The Commuter Diaries

trains

By Robert Dean

I never thought that commuting on the train would be so fun. After two weeks of Britain’s unreliable service I had started to develop a real hatred for my daily journeys. I then started to think of ways that I could brighten up my day. It suddenly struck me that trains are the only place where you can see such a varied cross section of British life in such an intimate setting. I then, rather voyeuristically, decided that I would keep a small diary of all the weird and wonderful things that I came across over the month of December. Here are the highlight entries.

Þ     December 4th 2012

Sleeping Beauty

A nice early finish on a Friday and I make my way home whilst trying to plan the weekend ahead. I found a nice empty block of four seats in what seemed like an empty carriage. It was then I started to hear a strange murmur coming from a few rows behind me. I got up to investigate and saw two feet sticking out into the aisle – strangely one with shoe and one without.  Connected to those feet was  a rather rotund, weather-beaten man sprawled across three seats and enjoying a snooze. I stood there mesmerised as on every out breath a loud whisper of incomprehensible babble shot out of his mouth. It was almost a shame that no one else was on the carriage to enjoy this comedy gold. But then my conscious started to play tricks on me. What if this guy is in trouble?

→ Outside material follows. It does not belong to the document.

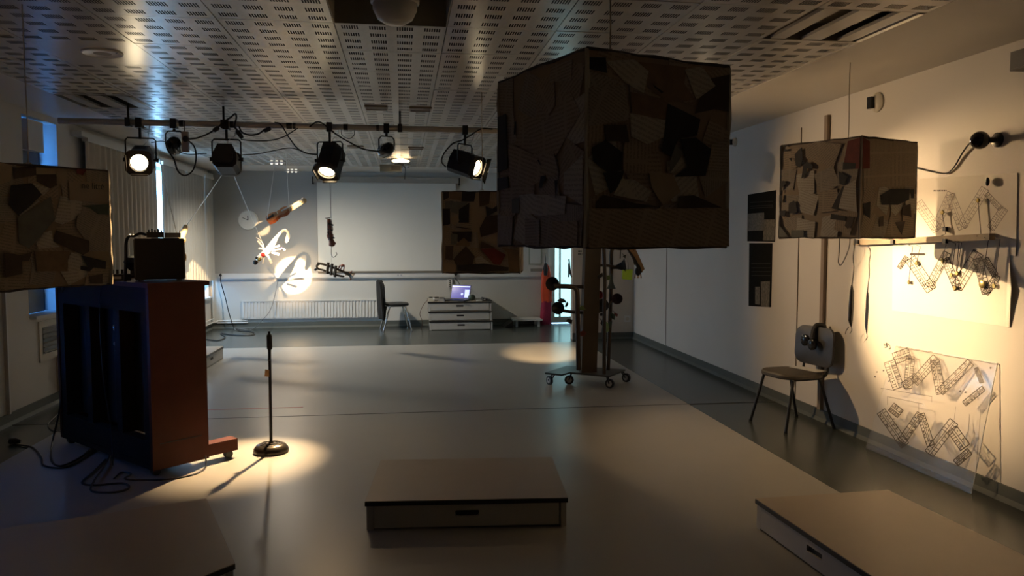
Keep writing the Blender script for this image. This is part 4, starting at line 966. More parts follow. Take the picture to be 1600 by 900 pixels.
tag(MB().tube(curve([aty(669, 468, 13.5), aty(662, 476, 13.45), aty(656, 490, 13.5), aty(660, 503, 13.6), (0.30, 13.75, 0.008)]), 0.005).build('loose_lead', mat('reddish_lead', (0.12, 0.05, 0.03), 0.5), None, True), 'thin lead hanging off the left side of the riser stack', 'cable')
#==================================================================== PIANO (seen from behind) AND THE GEAR ON IT
po = V((-1.657, 5.375, 0)); pr = math.atan2(0.724, -0.69)
t = thing('upright_piano', 'dark mahogany upright piano seen from behind, standing askew at the left', 'piano', po, pr); Mp = WM[t]
M_mah = mat('mahogany_veneer', (0.066, 0.015, 0.007), 0.5, var=0.3, scale=5, spec=0.2)
M_pback = mat('piano_back_wood', (0.022, 0.014, 0.010), 0.75, spec=0.15, var=0.3, scale=6)
M_sound = mat('soundboard_dark', (0.022, 0.015, 0.012), 0.5, var=0.3, scale=4)
PW, PD, PH = 1.45, 0.40, 1.30
for x0, nm in ((0, 'side_panel'), (PW-0.035, 'side_panel')): MB(Mp).bb((x0, -PD, 0.05), (x0+0.035, 0, PH-0.03)).build(nm, M_mah, t)
MB(Mp).bb((-0.02, -PD-0.025, PH-0.03), (PW+0.02, 0.012, PH)).build('lid', M_mah, t)
MB(Mp).bb((0.035, -PD, 0.10), (PW-0.035, -PD+0.025, PH-0.03)).build('front_panel', M_mah, t)
MB(Mp).bb((0.035, -PD+0.03, 0.05), (PW-0.035, 0, 0.09)).build('bottom_board', M_pback, t)
MB(Mp).bb((0.035, -0.07, 1.10), (PW-0.035, -0.005, PH-0.03)).build('top_rail', M_pback, t)
MB(Mp).bb((0.035, -0.07, 0.09), (PW-0.035, -0.005, 0.24)).build('bottom_rail', M_pback, t)
MB(Mp).bb((0.035, -0.14, 0.24), (PW-0.035, -0.125, 1.10)).build('soundboard', M_sound, t)
for x in (0.035, 0.43, 0.89, PW-0.115): MB(Mp).bb((x, -0.11, 0.24), (x+0.08, -0.008, 1.10)).build('back_post', M_pback, t)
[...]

What if he needs help? I toyed with the idea of waking him to see if he was ok but in the end I let comedy –  and in all fairness common sense  –  rule the day and let the man sleep it off.

Þ     December  12th 2012

Shameless Phone Call

It had been a long day and the last thing I wanted to do was sit on the train home for an hour. However my journey was to be brightened up by a young man having a phone conversation whilst overly caught up in the grips of passion. The man, who was sitting opposite me, started his chat in an innocent enough fashion:

“Hiya love, how was work?”

“What we doing for dinner tonight?”

“What you up for doing later then?”

But that last contribution seemed to trigger some x-rated dialogue between the pair. Whilst I wouldn’t want to go into full detail of what was said, I think it’s fair to say that  passengers recoiled as he explained how “he’s gonna lick that” and where “he’s gonna stick this”, so to speak. I thought to myself does he not realise he is on a busy train and 50-60 people are within earshot or does he just have no shame? I left the train with a strange feeling of admiration and disgust in equal measure.

Þ     December 16th 2012

Fear stricken man

I got on a packed train in the morning and was struggling to find a seat. I decided to settle where I was and politely asked a man if he could move his suitcase so I could use the seat next to him. Much to my confusion he greeted my request with a look of fear and bemusement. He quickly gathered his stuff and clung to it tightly. I sat there pretending to read my paper but was really thinking about what I might have done to scare this man so much.  I mean I am quite a large gentleman but I don’t consider myself to be an intimidating figure. I decided to try and defuse the situation by giving him a little nod and a smile. However, this only made things worse. I started to wonder what he must be thinking about me and pictures of Rutger Hauer in The Hitcher sprung to mind. At this stage I realised there was nothing I could do to convince this man that I mean him no harm, so my devious side started to kick in. I started to think of jokes I could play on him. I thought a wide eyed, continuous stare or deep, heavy breathing would really freak this guy out but then normality struck me so I spared his blushes. He got off one stop before me and awkwardly bundled past without saying a word and I am still none the wiser as to why he was so shaken.

Þ     December 18th 2012

The heart warming tale

This entry turned out to be very different than I first expected. An exhausted looking man  got on the train with his young boy, who I would guess was around 5 or 6. The child was very lively and the man, who was in paint splattered overalls and had clearly had a tough day at work, was struggling to handle his son’s excitable mood.  The youngster was eating a packet of sweets and was running up and down the aisle. When the train came to a halt, he unfortunately fell thus releasing a shower of Smarties  into the walk way. This was clearly the last straw for the dad so he picked his son up, put him in a chair and gave him a stern telling off. However, it was at this stage that the anecdote took an uplifting turn. The son sat there for a few minutes and stewed on what had happened. He then sat on his father’s lap and told him “I’m really sorry daddy, I really love coming to your house”.  Whilst clearly trying to fight the tears back the father replied “Thanks son, I love having you”.  If that doesn’t bring a festive cheer to your heart then I don’t know what will.